As delightfully chaotic as gangster movies get, legendary director Takashi Miike hits it out of the park with First Love. It’s intricate, exciting, violent and hilarious from beginning to end, bursting with deliriously insane energy that weaves together different stories in a masterful extravaganza of crime action.
In part a throwback to classic yakuza flicks, and in part an anarchic, modern reboot of the genre, First Love is an absolute masterpiece throughout, most of all because of its ingenious story.
With the same intricacy as Pulp Fiction or Lock, Stock And Two Smoking Barrels, First Love weaves together the stories of a handful of crime bosses, law officials, double-crossers and innocent bystanders in spectacular fashion, bringing them together over the course of a breathless night of violence in Tokyo.
The story make take a brief while to really get up and running, but once the pieces are set, it’s quite astonishing just how quickly the story unfolds. After a slower, more pensive first act that establishes our main characters, the second act follows as they all chase each other across the city, building up to an amazing battle royale in the final act.
With bloodthirsty vengeance in the eyes of pretty much everyone on screen, First Love powers along with incredible intensity, only matched by the sheer fun factor of its anarchic, comedic sensibilities that strike up hilarious and exhilarating violence throughout.
The entire final act is the stuff of legends, bringing together all of the film’s different stories in perfectly chaotic fashion, and pitting all of Tokyo’s biggest mob bosses against each other in a hilarious and breathless Free Fire-esque battle to the death.
From Takashi Miike’s classic style of ultra-violence to self-aware and satirical mockery of the mob world, First Love thrills both on a narrative and comedic level, and as such leaves you with barely a moment to breathe between all the fun and games.
That blend between hard-hitting violence and brilliant comedic energy goes beyond just Miike’s direction, with an ensemble cast that features every trick in the book, from the hilariously deranged Shôta Sometani to the unsettlingly disturbed Sakurako Kinishi and more.
The performances are fantastic all the way across the board, with Sometani and his equally deranged on-screen rival Becky the real standouts of the film.

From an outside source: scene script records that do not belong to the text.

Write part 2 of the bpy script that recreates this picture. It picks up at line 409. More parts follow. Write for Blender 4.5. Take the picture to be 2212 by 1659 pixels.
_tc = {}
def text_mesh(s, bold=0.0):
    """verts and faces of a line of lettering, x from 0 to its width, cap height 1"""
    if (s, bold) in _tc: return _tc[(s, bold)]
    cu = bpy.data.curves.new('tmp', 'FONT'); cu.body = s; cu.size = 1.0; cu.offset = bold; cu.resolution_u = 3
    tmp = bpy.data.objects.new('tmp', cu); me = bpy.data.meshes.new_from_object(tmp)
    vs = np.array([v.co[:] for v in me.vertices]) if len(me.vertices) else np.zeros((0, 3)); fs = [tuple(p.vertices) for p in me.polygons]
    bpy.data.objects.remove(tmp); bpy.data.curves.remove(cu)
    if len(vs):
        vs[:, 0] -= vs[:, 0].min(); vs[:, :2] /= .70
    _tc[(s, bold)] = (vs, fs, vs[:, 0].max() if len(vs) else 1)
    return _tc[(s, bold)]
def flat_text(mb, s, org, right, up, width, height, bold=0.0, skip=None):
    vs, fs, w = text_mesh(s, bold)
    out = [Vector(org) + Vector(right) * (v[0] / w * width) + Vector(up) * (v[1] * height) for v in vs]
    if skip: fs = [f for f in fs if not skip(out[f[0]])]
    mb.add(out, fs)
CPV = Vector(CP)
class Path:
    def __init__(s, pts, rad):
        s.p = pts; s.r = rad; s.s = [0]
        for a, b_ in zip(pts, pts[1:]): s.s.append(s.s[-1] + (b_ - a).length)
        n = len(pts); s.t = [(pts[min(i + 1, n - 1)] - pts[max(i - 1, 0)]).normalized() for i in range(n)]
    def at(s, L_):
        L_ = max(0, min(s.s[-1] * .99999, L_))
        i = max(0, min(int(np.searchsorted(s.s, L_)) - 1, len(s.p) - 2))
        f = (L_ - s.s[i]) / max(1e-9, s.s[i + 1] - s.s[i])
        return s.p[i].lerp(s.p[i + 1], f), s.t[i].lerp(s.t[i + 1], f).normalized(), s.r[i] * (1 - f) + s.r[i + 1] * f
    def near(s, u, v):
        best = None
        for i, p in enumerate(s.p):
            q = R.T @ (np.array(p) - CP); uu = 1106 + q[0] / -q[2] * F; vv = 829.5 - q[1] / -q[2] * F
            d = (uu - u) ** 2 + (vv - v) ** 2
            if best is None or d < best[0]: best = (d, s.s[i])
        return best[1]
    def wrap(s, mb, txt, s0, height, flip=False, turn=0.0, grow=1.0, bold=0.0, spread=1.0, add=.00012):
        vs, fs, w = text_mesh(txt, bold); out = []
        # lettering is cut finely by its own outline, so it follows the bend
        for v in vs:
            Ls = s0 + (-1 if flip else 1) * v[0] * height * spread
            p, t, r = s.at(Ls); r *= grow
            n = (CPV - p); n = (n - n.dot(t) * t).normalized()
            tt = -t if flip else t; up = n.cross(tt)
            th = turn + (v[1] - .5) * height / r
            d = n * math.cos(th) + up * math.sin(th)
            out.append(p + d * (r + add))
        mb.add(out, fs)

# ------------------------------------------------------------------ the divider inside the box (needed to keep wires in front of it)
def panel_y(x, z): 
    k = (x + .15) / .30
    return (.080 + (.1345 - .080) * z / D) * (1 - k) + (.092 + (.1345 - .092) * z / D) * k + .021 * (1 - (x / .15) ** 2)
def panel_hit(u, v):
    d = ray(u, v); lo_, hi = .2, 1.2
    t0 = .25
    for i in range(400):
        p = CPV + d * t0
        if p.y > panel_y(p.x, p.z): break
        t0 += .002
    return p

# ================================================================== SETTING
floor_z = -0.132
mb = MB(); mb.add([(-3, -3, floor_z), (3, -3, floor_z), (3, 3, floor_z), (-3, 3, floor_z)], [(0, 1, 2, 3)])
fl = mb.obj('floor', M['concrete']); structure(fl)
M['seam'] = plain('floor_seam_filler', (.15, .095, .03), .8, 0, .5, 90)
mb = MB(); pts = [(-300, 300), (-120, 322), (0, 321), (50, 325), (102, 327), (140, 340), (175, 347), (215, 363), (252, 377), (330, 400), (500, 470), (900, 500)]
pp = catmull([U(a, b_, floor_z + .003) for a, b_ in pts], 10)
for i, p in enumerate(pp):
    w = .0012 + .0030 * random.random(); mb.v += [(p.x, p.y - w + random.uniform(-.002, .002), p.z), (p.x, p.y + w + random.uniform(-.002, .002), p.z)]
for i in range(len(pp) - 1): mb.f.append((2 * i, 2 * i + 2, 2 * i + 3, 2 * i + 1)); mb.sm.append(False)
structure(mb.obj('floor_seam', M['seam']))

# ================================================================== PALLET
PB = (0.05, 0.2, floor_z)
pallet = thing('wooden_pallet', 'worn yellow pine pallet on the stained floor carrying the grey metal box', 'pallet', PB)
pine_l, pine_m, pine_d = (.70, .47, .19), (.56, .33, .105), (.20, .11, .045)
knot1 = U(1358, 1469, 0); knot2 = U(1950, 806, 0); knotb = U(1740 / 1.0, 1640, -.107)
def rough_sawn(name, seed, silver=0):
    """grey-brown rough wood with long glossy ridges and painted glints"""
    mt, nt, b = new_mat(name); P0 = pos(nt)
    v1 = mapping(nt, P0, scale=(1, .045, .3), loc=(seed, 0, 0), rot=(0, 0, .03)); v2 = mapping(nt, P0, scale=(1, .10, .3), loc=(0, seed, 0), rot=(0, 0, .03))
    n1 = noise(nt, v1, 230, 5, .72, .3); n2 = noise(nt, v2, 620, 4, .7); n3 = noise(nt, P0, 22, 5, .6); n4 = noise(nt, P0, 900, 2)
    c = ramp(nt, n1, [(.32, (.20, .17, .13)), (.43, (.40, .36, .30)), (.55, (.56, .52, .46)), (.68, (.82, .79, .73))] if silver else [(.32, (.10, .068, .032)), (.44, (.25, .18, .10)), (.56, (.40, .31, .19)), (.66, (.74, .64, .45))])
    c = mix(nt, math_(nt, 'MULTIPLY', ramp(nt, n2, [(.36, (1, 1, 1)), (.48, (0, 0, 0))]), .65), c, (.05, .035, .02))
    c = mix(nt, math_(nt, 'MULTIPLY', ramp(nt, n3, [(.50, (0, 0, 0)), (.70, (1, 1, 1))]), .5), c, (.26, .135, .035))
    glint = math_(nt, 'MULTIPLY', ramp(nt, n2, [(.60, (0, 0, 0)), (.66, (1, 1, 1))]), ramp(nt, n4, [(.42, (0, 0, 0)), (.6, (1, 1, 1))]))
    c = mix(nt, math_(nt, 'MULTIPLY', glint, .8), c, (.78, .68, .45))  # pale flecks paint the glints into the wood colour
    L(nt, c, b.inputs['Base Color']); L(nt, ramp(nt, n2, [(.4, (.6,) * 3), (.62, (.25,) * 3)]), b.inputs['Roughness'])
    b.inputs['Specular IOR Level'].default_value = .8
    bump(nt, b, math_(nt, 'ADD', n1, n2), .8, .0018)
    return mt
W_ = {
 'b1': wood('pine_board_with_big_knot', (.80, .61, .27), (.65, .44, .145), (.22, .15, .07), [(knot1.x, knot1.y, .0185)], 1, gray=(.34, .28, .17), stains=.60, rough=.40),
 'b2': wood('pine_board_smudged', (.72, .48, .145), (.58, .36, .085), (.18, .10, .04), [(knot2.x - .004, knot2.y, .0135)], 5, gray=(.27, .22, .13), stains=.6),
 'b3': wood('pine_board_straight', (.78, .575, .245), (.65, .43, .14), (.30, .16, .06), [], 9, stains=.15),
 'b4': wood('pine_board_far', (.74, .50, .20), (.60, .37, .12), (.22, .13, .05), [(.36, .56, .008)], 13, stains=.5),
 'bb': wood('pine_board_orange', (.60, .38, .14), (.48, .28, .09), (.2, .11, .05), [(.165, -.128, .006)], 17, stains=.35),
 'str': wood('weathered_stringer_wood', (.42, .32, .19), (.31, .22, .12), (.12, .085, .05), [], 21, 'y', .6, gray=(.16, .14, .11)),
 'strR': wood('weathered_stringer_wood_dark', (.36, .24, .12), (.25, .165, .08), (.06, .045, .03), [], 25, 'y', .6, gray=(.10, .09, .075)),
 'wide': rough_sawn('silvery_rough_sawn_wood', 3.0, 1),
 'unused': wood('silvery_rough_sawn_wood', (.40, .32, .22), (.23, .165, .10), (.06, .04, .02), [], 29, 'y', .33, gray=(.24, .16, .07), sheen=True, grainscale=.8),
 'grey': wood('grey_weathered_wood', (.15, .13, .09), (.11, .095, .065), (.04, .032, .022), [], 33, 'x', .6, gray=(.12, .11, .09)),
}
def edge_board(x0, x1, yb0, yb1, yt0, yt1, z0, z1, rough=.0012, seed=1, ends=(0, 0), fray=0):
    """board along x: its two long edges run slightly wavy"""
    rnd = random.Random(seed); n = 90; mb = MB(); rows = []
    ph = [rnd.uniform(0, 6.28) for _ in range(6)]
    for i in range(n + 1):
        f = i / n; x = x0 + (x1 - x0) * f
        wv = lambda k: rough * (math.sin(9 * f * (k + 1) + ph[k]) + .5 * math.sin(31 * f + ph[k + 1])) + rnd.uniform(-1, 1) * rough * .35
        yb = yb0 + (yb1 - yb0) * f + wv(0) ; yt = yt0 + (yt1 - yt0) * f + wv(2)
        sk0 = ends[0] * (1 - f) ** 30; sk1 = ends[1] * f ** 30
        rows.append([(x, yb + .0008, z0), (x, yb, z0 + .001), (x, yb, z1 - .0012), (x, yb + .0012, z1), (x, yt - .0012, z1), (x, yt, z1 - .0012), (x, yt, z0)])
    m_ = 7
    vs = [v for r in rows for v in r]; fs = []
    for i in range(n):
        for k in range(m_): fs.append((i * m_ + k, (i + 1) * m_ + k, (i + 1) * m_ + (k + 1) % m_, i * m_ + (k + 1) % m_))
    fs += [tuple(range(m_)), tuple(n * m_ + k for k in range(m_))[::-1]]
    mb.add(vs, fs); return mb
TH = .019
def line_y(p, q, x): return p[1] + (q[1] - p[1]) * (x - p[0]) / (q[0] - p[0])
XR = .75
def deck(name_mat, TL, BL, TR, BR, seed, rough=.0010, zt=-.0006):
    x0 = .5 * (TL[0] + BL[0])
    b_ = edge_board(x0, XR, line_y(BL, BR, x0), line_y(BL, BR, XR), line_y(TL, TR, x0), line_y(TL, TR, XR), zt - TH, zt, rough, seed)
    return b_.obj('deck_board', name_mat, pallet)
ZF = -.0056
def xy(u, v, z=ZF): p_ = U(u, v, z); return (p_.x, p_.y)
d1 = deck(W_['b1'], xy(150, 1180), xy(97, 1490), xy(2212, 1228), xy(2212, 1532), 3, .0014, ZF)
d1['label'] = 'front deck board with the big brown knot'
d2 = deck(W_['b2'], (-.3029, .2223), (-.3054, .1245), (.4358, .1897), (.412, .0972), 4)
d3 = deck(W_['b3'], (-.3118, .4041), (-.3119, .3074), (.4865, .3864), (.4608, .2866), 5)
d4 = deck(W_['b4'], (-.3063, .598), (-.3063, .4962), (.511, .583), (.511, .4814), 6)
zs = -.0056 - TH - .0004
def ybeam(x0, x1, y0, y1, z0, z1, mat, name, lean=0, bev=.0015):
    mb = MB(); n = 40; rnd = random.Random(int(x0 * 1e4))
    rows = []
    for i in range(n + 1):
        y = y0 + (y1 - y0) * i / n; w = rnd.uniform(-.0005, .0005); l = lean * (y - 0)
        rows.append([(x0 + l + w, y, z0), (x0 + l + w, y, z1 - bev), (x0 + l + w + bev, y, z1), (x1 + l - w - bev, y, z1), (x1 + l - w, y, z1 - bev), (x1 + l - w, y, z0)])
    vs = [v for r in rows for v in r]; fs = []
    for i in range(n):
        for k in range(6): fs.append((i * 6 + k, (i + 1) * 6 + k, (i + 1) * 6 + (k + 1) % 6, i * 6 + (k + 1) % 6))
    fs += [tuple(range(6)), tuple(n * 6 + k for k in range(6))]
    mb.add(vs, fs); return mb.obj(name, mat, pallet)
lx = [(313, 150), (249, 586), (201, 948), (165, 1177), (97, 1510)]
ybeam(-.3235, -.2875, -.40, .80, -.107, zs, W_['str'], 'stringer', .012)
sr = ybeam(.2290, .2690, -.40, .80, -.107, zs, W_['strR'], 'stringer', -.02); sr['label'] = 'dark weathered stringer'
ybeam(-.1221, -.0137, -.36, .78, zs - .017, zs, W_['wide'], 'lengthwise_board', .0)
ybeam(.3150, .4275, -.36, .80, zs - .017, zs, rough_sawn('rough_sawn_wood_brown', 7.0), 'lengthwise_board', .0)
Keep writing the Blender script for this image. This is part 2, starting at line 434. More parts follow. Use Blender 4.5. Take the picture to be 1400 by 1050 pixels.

There are moments where the film doesn’t quite hit the emotional beats it’s aiming for, with an underplayed assessment of childhood trauma in one of its main characters playing out alongside an often underwhelming dramatic tale that sees the film unnecessarily drag on in its last few minutes, attempting to tie up some of its more intimate storylines in more serious fashion.
But as a no-holds-barred, off-the-chain yakuza extravaganza, there are probably few films out there better than First Love.
Exciting, hilarious, action-packed, intricate, unpredictable and delightfully insane throughout, this is a masterpiece of the crime genre, and an absolute joy for fans of ultra-violence, crime intrigue or even just great storytelling. So, that’s why I’m giving First Love an 8.5 overall.